BAGHDAD: Shiite cleric Moqtada Al-Sadr, whose political bloc won Iraq’s election on May 12, on Thursday called on all politicians to delay efforts to form a new government until the demands of protesters seeking better services in the south of the country are met.

“The winning political parties in the election have to suspend all political dialogues for forming coalitions until they meet protesters’ rightful demands,” he posted on Twitter. It was his first public comment on the unrest sweeping the south.

However, analysts and even Sadr’s Shiite partners said that suspending the talks is “impractical” and will not help to address the demands of protesters.

“We must expedite the formation of a service government that operates according to clear programs and time limits if we want to meet the demands of the demonstrators,” said a prominent Shiite leader, and one of Sadr’s allies, who asked to remain anonymous.

“There are constitutional deadlines that we must abide by. Parliament must meet immediately after the ratification of the election results to choose the president and complete the steps to form a government.

“It is illogical to wait until the demands of protesters are met because most of these demands need months or years to turn into reality.”
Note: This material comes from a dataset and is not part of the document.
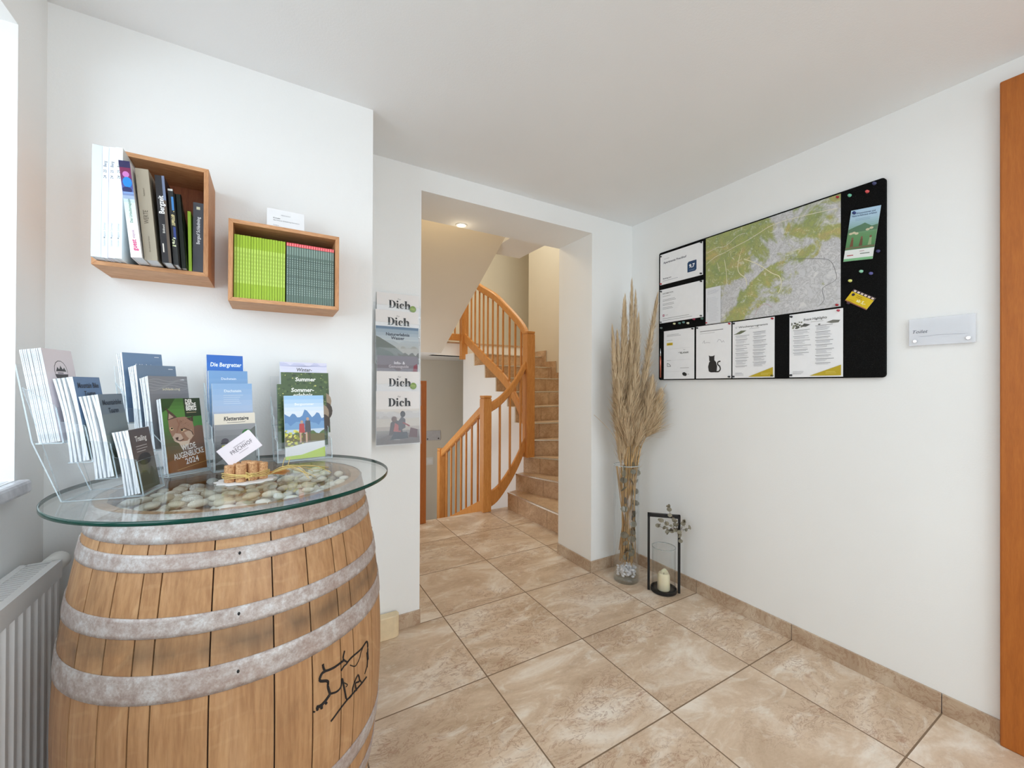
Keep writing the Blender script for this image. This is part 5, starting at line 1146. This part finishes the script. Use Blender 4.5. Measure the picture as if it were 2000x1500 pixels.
def art_yel(A, w_, h_):
    A.rect(0, 0, w_, h_, (222, 190, 30)); A.rect(0, h_*.80, w_, h_, (70, 50, 60)); [A.rect(w_*(.06+.16*i), h_*.83, w_*(.16+.16*i), h_*.96, (230, 214, 200)) for i in range(6)]; A.rect(0, 0, w_, h_*.07, (150, 90, 80)); A.disc(w_*.14, h_*.62, .006, .006, (40, 36, 60)); A.lines(w_*.3, h_*.64, w_*.3, 2, .006, .0016, (140, 90, 20)); A.text('ab 5,-', w_*.42, h_*.26, .012, (250, 244, 190), 'l', bold=.03, width=.036); A.lines(w_*.1, h_*.2, w_*.24, 3, .006, .0012, (176, 136, 20))
a = by(.792, 1.574); sheet('coupon', 'small yellow coupon pinned at a slant under the coloured pins', a[0], a[1], a[0]+.090, a[1]+.054, art_yel, 'coupon', rot=-.62, lift=.003)
# pins
def pin(y, z, col, name, label, group=None, lift=.0018, s=1.0):
    p_ = BF.p(1.7765-y, z-1.2415, lift); m = MB(); n = 10; vs_ = []
    prof = [(.0, 0), (.0052*s, 0), (.0050*s, .0012), (.0026*s, .0022), (.0024*s, .0065), (.0044*s, .0085), (.0040*s, .0105), (0, .0112)]
    for r_, h_ in prof:
        for k in range(n): vs_.append(p_+BF.U*r_*math.cos(2*PI*k/n)+BF.V*r_*math.sin(2*PI*k/n)+BF.N*h_)
    m.add(vs_, [(j*n+k, j*n+(k+1) % n, (j+1)*n+(k+1) % n, (j+1)*n+k) for j in range(len(prof)-1) for k in range(n)], rgb(*col))
    o = m.build('push_pin', M_PRINT, None, smooth=True, org=tuple(p_)); tag(o, label, 'push pin', group)
DKP, RDP = (30, 32, 38), (170, 30, 44)
for y, z, c, l in ((1.758, 2.024, DKP, 'dark push pin at the upper left corner of the 9,7 notice'), (1.475, 2.030, DKP, 'dark push pin at the upper right corner of the 9,7 notice'), (1.757, 1.850, RDP, 'red push pin at the lower left corner of the 9,7 notice'), (1.476, 1.851, DKP, 'dark push pin at the lower right corner of the 9,7 notice'),
                   (1.755, 1.801, DKP, 'dark push pin at the upper left corner of the information sheet'), (1.475, 1.806, DKP, 'dark push pin at the upper right corner of the information sheet'), (1.757, 1.607, (110, 112, 116), 'grey push pin at the lower left corner of the information sheet'), (1.475, 1.608, (90, 96, 90), 'grey push pin at the lower right corner of the information sheet'),
                   (1.438, 1.562, RDP, 'red push pin at the lower left corner of the map'), (.818, 2.030, RDP, 'red push pin at the upper right corner of the map'), (.820, 1.560, RDP, 'red push pin at the lower right corner of the map'),
                   (1.530, 1.540, DKP, 'dark push pin at the upper right of the links sheet'), (1.500, 1.540, DKP, 'dark push pin at the upper left of the cat sheet'), (1.306, 1.541, RDP, 'red push pin at the upper right of the cat sheet'), (1.307, 1.255, DKP, 'dark push pin at the lower right of the cat sheet'),
                   (1.282, 1.538, DKP, 'dark push pin at the upper left of the dense programme'), (1.087, 1.538, RDP, 'red push pin at the upper right of the dense programme'), (1.283, 1.255, DKP, 'dark push pin at the lower left of the dense programme'), (1.088, 1.257, (60, 66, 30), 'olive push pin on the gold corner of the dense programme'),
                   (1.002, 1.534, DKP, 'dark push pin at the upper left of Event Highlights'), (.815, 1.535, (180, 60, 80), 'pink push pin at the upper right of Event Highlights'), (1.003, 1.257, DKP, 'dark push pin at the lower left of Event Highlights')):
    pin(y, z, c, 'push_pin', l)
pin(.757, 1.937, (44, 60, 120), '', 'blue push pin holding the alpine flyer', lift=.0055); pin(.779, 1.560, (60, 44, 60), '', 'purple push pin holding the yellow coupon', lift=.0035)
for y, z, c, l in ((.775, 2.020, (120, 200, 170), 'large mint green pin alone at the top of the board'), (.715, 2.012, (220, 90, 90), 'coral pin alone right of the mint one'), (.692, 2.036, (70, 76, 120), 'dark blue pin in the upper right corner of the board'), (.680, 1.755, (60, 60, 110), 'dark blue pin right of the flyer foot'),
                   (.735, 1.686, (150, 210, 180), 'pale green pin in the cluster under the flyer'), (.703, 1.670, (90, 90, 150), 'violet pin in the cluster under the flyer'), (.773, 1.655, (226, 226, 130), 'pale yellow pin in the cluster under the flyer'),
                   (1.655, 1.585, (226, 226, 180), 'cream pin leftmost in the row under the information sheet'), (1.618, 1.583, (96, 140, 130), 'teal pin in the row under the information sheet'), (1.590, 1.585, (110, 150, 150), 'grey-teal pin in the row under the information sheet'), (1.560, 1.576, (226, 226, 200), 'cream pin rightmost in the row under the information sheet'), (1.520, 1.594, (150, 40, 70), 'wine red pin under the information sheet'), (1.468, 1.590, (70, 110, 96), 'green pin beside the lower left map corner'), (1.752, 1.570, (96, 110, 106), 'grey-green pin above the pen')):
    pin(y, z, c, 'push_pin', l, s=1.25)
pn = thing('ballpoint_pen', 'copper coloured pen hanging upright at the lower left of the board', 'pen', tuple(BF.p(.020, .10, .006))); po = tuple(BF.p(.020, .10, .006))
m = MB(); m.tube([BF.p(.020, .015, .006), BF.p(.020, .12, .006), BF.p(.020, .150, .006)], [.0055, .0058, .0050], 10); m.build('barrel_body', plain('copper', rgb(190, 112, 92), .25, .7), pn, smooth=True, org=po)
m = MB(); m.tube([BF.p(.020, .150, .006), BF.p(.020, .180, .006), BF.p(.020, .200, .006)], [.0045, .0028, .001], 10); m.build('tip', plain('pen_silver', (.75, .75, .76), .2, .9), pn, smooth=True, org=po)

# ================================================================== CLEAR DOOR SIGN
sg = thing('door_sign', 'clear acrylic sign plate with two steel screws beside the door', 'sign', (XW-.012, .502, 1.413)); so_ = (XW-.012, .502, 1.413)
SF = Frame((XW-.012, .590, 1.361), (0, -1, 0), (0, 0, 1))
m = MB(); m.add([SF.p(x, y, z) for z in (-.004, 0) for x, y in ((0, 0), (.176, 0), (.176, .104), (0, .104))], [(3, 2, 1, 0), (4, 5, 6, 7), (0, 1, 5, 4), (1, 2, 6, 5), (2, 3, 7, 6), (3, 0, 4, 7)])
t = NT('mirror_acrylic'); t.base(rgb(228, 230, 236)); t.set(.04, .0); t.b.inputs['Specular IOR Level'].default_value = 1.0; t.b.inputs['Coat Weight'].default_value = 1.0; t.b.inputs['Coat Roughness'].default_value = .02; t.b.inputs['Alpha'].default_value = .55
m.build('pane', t.m, sg, org=so_, bevel=.0015)
for x in (.018, .158): m = MB(); m.tube([SF.p(x, .018, -.012), SF.p(x, .018, .003)], .0065, 14); m.build('screw', plain('chrome_cap', (.85, .85, .86), .15, .9), sg, org=so_, bevel=.001)
A_ = Art(SF, .0004); A_.text('Toilet', .008, .048, .012, (70, 74, 86), 'l', shear=.3, width=.046); A_.line([(.03, .034), (.09, .037), (.15, .034)], .0008, (150, 154, 164)); A_.mb.build('lettering', M_PRINTM, sg, org=so_)

# ================================================================== PAMPAS VASE
VX, VY, VR, VH = 1.905, 1.835, .078, .715
va = thing('glass_vase', 'tall clear cylinder vase in the corner holding pampas grass', 'vase', (VX, VY, 0))
m = MB(); m.lathe([(0, .0008), (VR-.004, .0008), (VR, .005), (VR, VH), (VR-.005, VH), (VR-.005, .035), (0, .03)], seg=48); m.build('glass_body', M_GLASS, va, smooth=True)
m = MB(); m.lathe([(VR+.0001, VH-.003), (VR+.0001, VH), (VR-.005, VH+.0004), (VR-.0051, VH-.003)], seg=48); m.build('rim', M_ACRE, va, smooth=True)
m = MB(); m.lathe([(0, .0012), (VR-.006, .0012), (VR-.006, .03), (0, .029)], seg=40); m.build('thick_foot', thin_glass('foot_glass', (.93, .95, .95), .06, .4), va, smooth=True)
M_PW = pebmat('white_pebble', rgb(226, 226, 230), rgb(240, 240, 244), rgb(250, 250, 252)); pp = None; k = 0; qq = []
for tr in range(4000):
    if len(qq) >= 75: break
    lay = len(qq)//19; rr_ = (VR-.018)*math.sqrt(R.random()); th = R.uniform(0, 2*PI); x, y = rr_*math.cos(th), rr_*math.sin(th)
    if all((x-a)**2+(y-b)**2 > .0125**2 or l != lay for a, b, l in qq):
        qq.append((x, y, lay))
        if pp is None: m = MB(); m.blob((0, 0, 0), .011, .008, .0065, 8, 5); pp = m.build('white_pebble', M_PW, None, smooth=True); o = pp
        else: o = pp.copy(); COL.objects.link(o)
        o.location = (VX+x, VY+y, .042+lay*.0115); o.rotation_euler = (R.uniform(-.5, .5), R.uniform(-.5, .5), R.uniform(0, 6)); tag(o, 'small white pebble at the bottom of the tall vase', 'pebble', 'white pebbles in the vase')
t = NT('pampas'); v = t.coord((1, 1, .3)); f = t.noise(v, 40, 4); oi = t.add('ShaderNodeObjectInfo')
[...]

Sadr’s call is seen by many analysts and politicians as an attempt to capitalize on the wave of protests, especially as protesters in Basra and several other provinces already rejected offers made by him to organize mass demonstrations led by his followers.

“There is no contradiction between meeting the demands of the demonstrators and continuing negotiations to form a government,” said Ahmed Jallil, an Iraqi analyst.

“Sadr just feels that he is not controlling the scene this time, after his previous offers were rejected, and his rivals have come close to forming a coalition away from him. So the best way to regain control is by riding the wave of the demonstrations.”

Mass protests have been sweeping the southern provinces since July 8 as anger grows over a serious lack of basic services, such as electricity and drinking water, and the high rates of unemployment and poverty. 

The demonstrations turned violent when protesters stormed Najaf airport and the headquarters of several oil companies in the oil-hub city of Basra, and set fires in many governmental and partisan buildings.

At least 12 protesters were killed and hundreds were wounded, most of them policemen, according to the Iraqi Commission of Human Rights.

The demonstrations are the latest results of the unrest that has plagued the country since the announcement in May of the preliminary results of the parliamentary national elections.

Most Iraqi political leaders have backed the protesters in their “legal” demands.